California Dreaming
The final debate.

By Arnold Steinberg, California political consultant
February 14, 2002 9:45 a.m.

 

ill Jones is not giving any valentines to Richard Riordan. That was apparent Wednesday night at California State University at Long Beach. It was the third and final debate among the Republican candidates for governor.

Secretary of State Bill Jones and businessman Bill Simon (the two Bills) oppose Riordan for the Republican nomination. The winner of the March 5 primary will oppose the vulnerable Gray Davis.

None of the candidates excelled. But frontrunner Riordan may have won this debate. Jones and Simon both made telling points, but at times Jones seemed personal. And at times, Simon seemed tentative.

Consider the previous (second) debate last weekend at the Republican state convention. There, in San Jose, Simon finally said he differed with Riordan. In non-sequitur reply, Riordan noted they attended the same parish. Then, he reprimanded Simon. Now, at this final debate, Simon almost deferred to Riordan.

The media ask — how much does Riordan offend Republicans on issues like abortion, gays, guns, quotas, the death penalty, immigration? In fact, many pragmatic Republicans might tolerate Riordan's idiosyncratic views on social issues. Yet, on taxes, Republicans can be unforgiving. Too bad Simon didn't figure that out earlier.

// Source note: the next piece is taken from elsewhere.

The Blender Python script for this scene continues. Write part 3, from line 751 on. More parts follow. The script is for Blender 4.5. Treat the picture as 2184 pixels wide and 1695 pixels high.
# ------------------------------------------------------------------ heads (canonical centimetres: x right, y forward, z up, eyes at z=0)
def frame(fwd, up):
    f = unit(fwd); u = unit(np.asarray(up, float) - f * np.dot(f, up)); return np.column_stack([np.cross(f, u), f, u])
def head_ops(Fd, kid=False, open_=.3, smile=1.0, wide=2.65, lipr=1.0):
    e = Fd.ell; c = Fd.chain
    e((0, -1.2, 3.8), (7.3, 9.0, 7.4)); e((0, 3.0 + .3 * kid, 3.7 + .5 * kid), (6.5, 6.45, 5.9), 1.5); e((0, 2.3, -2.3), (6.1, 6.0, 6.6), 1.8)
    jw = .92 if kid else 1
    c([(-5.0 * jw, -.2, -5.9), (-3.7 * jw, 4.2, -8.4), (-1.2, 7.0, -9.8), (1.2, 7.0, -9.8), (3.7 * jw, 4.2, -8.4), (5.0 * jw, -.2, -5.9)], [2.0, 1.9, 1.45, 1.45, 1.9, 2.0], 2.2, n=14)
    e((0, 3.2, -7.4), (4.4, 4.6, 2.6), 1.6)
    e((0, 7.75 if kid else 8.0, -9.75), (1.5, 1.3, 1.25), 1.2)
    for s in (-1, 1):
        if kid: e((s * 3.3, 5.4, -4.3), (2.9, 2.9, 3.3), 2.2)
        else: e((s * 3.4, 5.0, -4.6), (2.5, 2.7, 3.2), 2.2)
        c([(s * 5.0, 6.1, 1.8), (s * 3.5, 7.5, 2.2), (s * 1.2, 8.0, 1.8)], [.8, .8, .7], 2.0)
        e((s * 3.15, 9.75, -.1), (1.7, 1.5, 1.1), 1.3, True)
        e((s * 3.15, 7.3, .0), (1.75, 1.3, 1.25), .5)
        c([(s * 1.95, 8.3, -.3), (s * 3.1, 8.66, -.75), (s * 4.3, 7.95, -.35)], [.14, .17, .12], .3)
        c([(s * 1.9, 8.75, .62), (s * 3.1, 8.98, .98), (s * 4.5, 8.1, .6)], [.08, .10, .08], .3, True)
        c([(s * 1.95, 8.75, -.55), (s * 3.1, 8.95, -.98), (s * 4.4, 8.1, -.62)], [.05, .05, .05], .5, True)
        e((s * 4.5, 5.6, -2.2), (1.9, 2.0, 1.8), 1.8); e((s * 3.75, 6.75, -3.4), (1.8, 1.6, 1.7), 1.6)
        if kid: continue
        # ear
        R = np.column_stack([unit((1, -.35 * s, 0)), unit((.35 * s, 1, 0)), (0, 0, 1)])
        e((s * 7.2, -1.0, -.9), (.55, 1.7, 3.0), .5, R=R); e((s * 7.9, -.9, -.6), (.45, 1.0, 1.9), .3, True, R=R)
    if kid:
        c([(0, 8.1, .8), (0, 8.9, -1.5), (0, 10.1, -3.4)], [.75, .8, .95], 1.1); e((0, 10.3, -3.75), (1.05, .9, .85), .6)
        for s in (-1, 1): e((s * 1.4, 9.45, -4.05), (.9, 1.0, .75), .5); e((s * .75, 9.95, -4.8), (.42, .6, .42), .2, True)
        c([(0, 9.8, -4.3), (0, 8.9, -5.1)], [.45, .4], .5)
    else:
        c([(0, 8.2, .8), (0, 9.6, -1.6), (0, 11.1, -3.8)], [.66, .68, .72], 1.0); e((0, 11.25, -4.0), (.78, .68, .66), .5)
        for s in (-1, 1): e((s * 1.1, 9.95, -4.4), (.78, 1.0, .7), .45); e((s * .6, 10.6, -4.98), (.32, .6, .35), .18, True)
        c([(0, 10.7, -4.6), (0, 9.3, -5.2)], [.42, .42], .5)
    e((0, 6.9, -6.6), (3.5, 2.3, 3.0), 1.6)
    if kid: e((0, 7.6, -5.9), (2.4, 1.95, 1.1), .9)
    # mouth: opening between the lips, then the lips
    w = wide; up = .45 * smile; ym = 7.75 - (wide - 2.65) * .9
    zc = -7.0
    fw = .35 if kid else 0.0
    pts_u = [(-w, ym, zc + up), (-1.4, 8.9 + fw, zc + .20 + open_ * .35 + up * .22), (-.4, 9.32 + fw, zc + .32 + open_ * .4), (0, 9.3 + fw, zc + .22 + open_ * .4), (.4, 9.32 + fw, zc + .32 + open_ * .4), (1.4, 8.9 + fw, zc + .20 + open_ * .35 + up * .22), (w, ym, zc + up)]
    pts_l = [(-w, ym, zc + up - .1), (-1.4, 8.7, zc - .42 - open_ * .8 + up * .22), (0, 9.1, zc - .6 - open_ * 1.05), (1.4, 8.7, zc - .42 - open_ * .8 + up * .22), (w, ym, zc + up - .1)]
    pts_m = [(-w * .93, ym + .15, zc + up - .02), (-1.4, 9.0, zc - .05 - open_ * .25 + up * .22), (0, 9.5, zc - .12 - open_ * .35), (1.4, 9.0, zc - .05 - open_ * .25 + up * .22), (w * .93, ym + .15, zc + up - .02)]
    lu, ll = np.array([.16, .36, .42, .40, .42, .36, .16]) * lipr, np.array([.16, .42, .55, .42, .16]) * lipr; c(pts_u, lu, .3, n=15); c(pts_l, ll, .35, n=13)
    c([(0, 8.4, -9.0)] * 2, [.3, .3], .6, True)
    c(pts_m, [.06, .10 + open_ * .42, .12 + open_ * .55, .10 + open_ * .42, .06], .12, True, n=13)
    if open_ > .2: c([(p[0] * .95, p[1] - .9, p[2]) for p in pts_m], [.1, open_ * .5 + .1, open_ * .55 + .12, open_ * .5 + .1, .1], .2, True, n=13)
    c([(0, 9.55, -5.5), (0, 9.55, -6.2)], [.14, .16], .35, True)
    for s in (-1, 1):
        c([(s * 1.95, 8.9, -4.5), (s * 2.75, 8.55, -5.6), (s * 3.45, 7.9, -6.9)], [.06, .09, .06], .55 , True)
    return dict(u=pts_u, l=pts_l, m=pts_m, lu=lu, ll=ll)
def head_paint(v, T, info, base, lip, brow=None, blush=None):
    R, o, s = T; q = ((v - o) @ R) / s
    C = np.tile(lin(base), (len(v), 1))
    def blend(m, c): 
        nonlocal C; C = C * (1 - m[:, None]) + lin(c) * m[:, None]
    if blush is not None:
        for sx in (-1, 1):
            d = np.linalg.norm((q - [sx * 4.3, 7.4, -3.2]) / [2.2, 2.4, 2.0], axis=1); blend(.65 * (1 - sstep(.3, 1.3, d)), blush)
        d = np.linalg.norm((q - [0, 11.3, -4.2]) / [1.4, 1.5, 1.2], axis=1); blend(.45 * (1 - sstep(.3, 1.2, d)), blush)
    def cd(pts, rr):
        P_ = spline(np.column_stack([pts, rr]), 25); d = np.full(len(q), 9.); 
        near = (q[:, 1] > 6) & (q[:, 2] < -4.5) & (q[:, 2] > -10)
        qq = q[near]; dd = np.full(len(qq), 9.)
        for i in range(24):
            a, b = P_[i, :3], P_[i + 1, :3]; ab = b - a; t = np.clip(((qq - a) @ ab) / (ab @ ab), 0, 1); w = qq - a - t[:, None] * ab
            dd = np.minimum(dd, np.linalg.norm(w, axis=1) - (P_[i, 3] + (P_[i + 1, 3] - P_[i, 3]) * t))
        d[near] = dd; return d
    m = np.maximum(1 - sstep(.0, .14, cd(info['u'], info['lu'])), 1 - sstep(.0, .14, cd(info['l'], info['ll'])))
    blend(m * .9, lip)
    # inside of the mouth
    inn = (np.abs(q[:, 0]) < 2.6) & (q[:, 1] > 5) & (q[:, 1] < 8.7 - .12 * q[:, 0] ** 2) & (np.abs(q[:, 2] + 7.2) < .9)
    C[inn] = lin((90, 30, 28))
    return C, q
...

The Simon campaign has astonished observers. Simon did not advertise early, when there was no media clutter. That's when he needed to increase his I.D. beyond placebo levels. Now, Simon spends more, to get himself known and also to attack Riordan. It's difficult to do both, simultaneously.

Bill Jones has a track record of opposing Gray Davis and his policies. Jones has less baggage than Riordan. He has a solid reformist portfolio as secretary of state. Thus, Jones has potential for against Davis. But the Bush high command and its donors have ostracized Jones. That's because Jones had switched from Bush to McCain after New Hampshire.

The Jones campaign seems curious. Jones wasted his time for months attacking Riordan on matters without traction. For example, this week and again Wednesday night, Jones attacked Riordan's wife, a liberal Democrat. She supported liberal Democrat Kathleen Kennedy Townsend for governor of Maryland. Instead, Jones must focus on why Riordan (other than his I.D.) remains ahead in the primary. Why do conservatives like Congressmen Chris Cox, Dana Rohrabacher, and Ed Royce support Riordan? They believe Riordan has the best chance to defeat Davis.

But Davis's attacks on Riordan's flip-flops hint at the eventual Davis theme. Davis will make an issue of how Riordan campaigns. He will charge that Riordan does not know his own positions. Without ever mentioning Riordan's age, Davis plans to question Riordan's fitness.

Will the unfocused Riordan self-destruct against the disciplined Davis? And how can the Riordan ad hoc campaign match the Davis strategic campaign? How can Riordan make November a referendum on the unpopular Davis, when Riordan has made himself the issue?

Jones has failed to raise these key questions, much less answer them.

What's the wild card here? Will the Davis ads against Riordan actually help Riordan in the primary? Will Republicans thereby assume it's a Davis-Riordan race? Or will the Davis ads hurt Riordan's credibility, even in his own primary? Thus, will Republicans question whether Riordan actually can defeat Davis in November?

And will Simon's expected attack ads against Riordan play? Will they just hurt Riordan, or will they really help Simon? If they just hurt Riordan, would bystander Jones benefit?

How will Riordan respond? Riordan could increase his ad buys, funded by his personal fortune. And even the slow-moving Riordan campaign might run anti-Simon ads. Riordan would hit Simon for not voting in past elections. Will this volatility provide an opening for tortoise Bill Jones? Can he exploit such disarray, if he only has $1 million for TV ads?